Coraz częściej jest to element profesjonalnego zarządzania ryzykiem. Strategia wyjścia nie oznacza natychmiastowej migracji, lecz przygotowanie konkretnego planu: wskazanie krytycznych danych i aplikacji, określenie sposobu ich przeniesienia, ram czasowych oraz kosztów, a także ograniczenie trwałego uzależnienia od jednego dostawcy. W 2026 r. dojrzałe organizacje będą traktowały takie scenariusze podobnie jak dziś traktują plany awaryjne w łańcuchu dostaw.
Kolejnym trendem jest cyberbezpieczeństwo jako usługa. Co pcha rynek w tym kierunku?
Skala zagrożeń rośnie szybciej niż zasoby wewnętrzne firm. Według Verizon DBIR 2025 w 44% naruszeń był komponent ransomware, a ok. 60% incydentów inicjował czynnik ludzki. Żeby skutecznie bronić środowiska, trzeba działać 24/7, mieć kompetencje, narzędzia, procedury i zdolność szybkiej reakcji. Dla wielu organizacji bardziej sensowne jest powierzenie tego wyspecjalizowanym zespołom niż budowanie wszystkiego samodzielnie, zwłaszcza przy deficycie specjalistów.

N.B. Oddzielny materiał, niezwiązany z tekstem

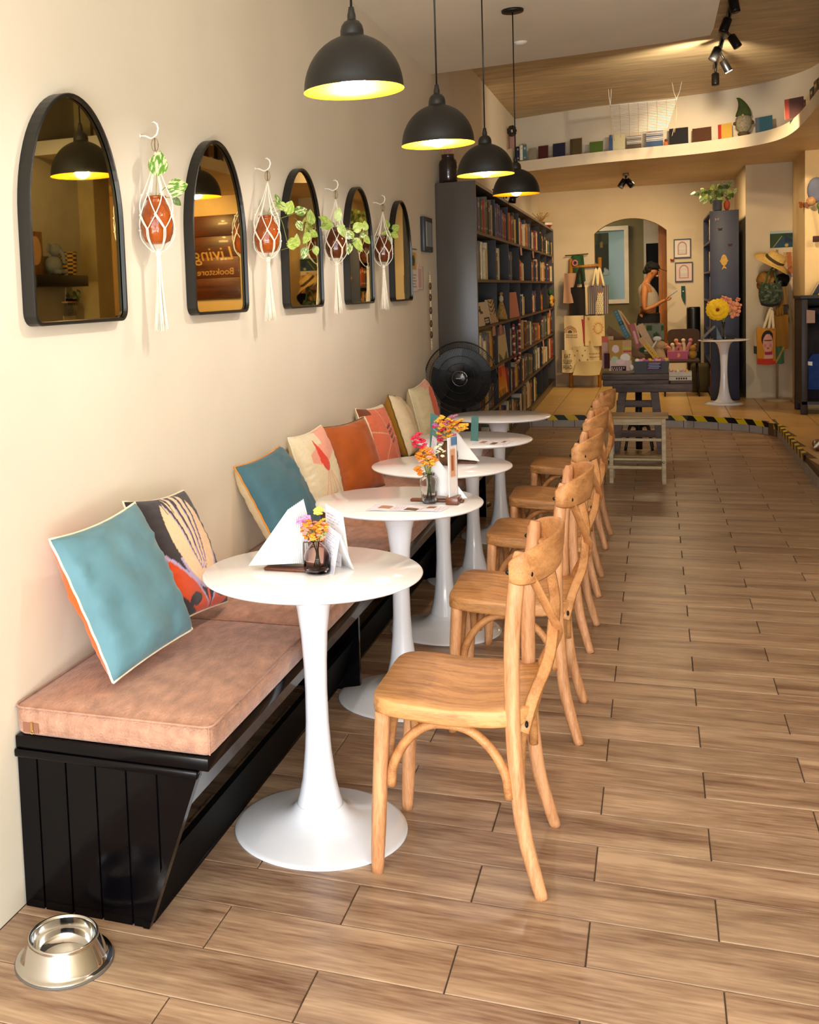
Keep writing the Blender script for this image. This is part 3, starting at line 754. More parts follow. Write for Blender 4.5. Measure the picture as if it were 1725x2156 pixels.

Czy to oznacza, że „Security as a Service” przestanie być dodatkiem?
Dokładnie. SaaS stanie się element infrastruktury, tak jak monitoring czy kopie zapasowe. Firmy będą oczekiwać, że bezpieczeństwo jest wbudowane w usługę, a nie dokładane na końcu. W praktyce to przesuwa dyskusję z punktu „czy inwestujemy w bezpieczeństwo” do „jaki poziom bezpieczeństwa kupujemy i jak go weryfikujemy”. Weryfikacja to m.in. testy, raporty, symulacje i jasne procedury eskalacji.
A sztuczna inteligencja? Mówi Pan o wyhamowaniu hype’u.
AI zostaje, ale dojrzewa. Zamiast obietnicy, że zastąpi pracę człowieka, będzie narzędziem wspierającym konkretne procesy. Gartner wskazywał, że jedynie 48% inicjatyw cyfrowych osiąga zakładane cele biznesowe, więc presja na mierzalne efekty rośnie. W 2026 r. AI będzie rozliczana z wartości: czasu, jakości, redukcji ryzyka lub kosztu, a nie z liczby projektów. Do tego dojdą kwestie danych treningowych, zgodności i odpowiedzialności za decyzje algorytmów.
Jak te trendy przekładają się na chmury suwerenne?
Wzmacniają je. Gartner prognozuje, że do 2030 r. ponad 75% przedsiębiorstw spoza USA wdroży strategie cyfrowej suwerenności, w tym rozwiązania typu sovereign cloud. Z biznesowego punktu widzenia chodzi o przewidywalność regulacyjną i możliwość wykazania zgodności: kto ma dostęp, gdzie są dane, jak wygląda kontrola. W 2026 r. to będzie coraz częściej warunek udziału w przetargach lub współpracy w łańcuchach dostaw.
Kto wygra 2026 r.?
Organizacje, które przestaną gonić za nowością, a zaczną wybierać to, co bezpieczne, zgodne i pod realną kontrolą. Wygrają ci, którzy mają uporządkowaną architekturę, jasno zdefiniowane odpowiedzialności i plan działania na wypadek incydentu. Przewaga będzie wynikać ze stabilności, a nie z mody.
Co powinien zrobić dziś przedsiębiorca, który czuje, że „utknął” między globalną chmurą a wymaganiami regulacyjnymi?
Zacząć od inwentaryzacji: które dane i usługi są krytyczne oraz jakie mają wymagania prawne. Drugi krok to architektura hybrydowa z jasno opisanym podziałem odpowiedzialności, bo nie wszystko musi być w jednym miejscu. Trzeci to ćwiczenia: testy odtwarzania, symulacje incydentów i sprawdzenie, czy dostawcy faktycznie dowożą deklarowane SLA.
Jednym zdaniem: jaka będzie dewiza IT w 2026 r.?
„Najpierw kontrola i bezpieczeństwo, potem tempo”. To dobra wiadomość dla rynku w Polsce.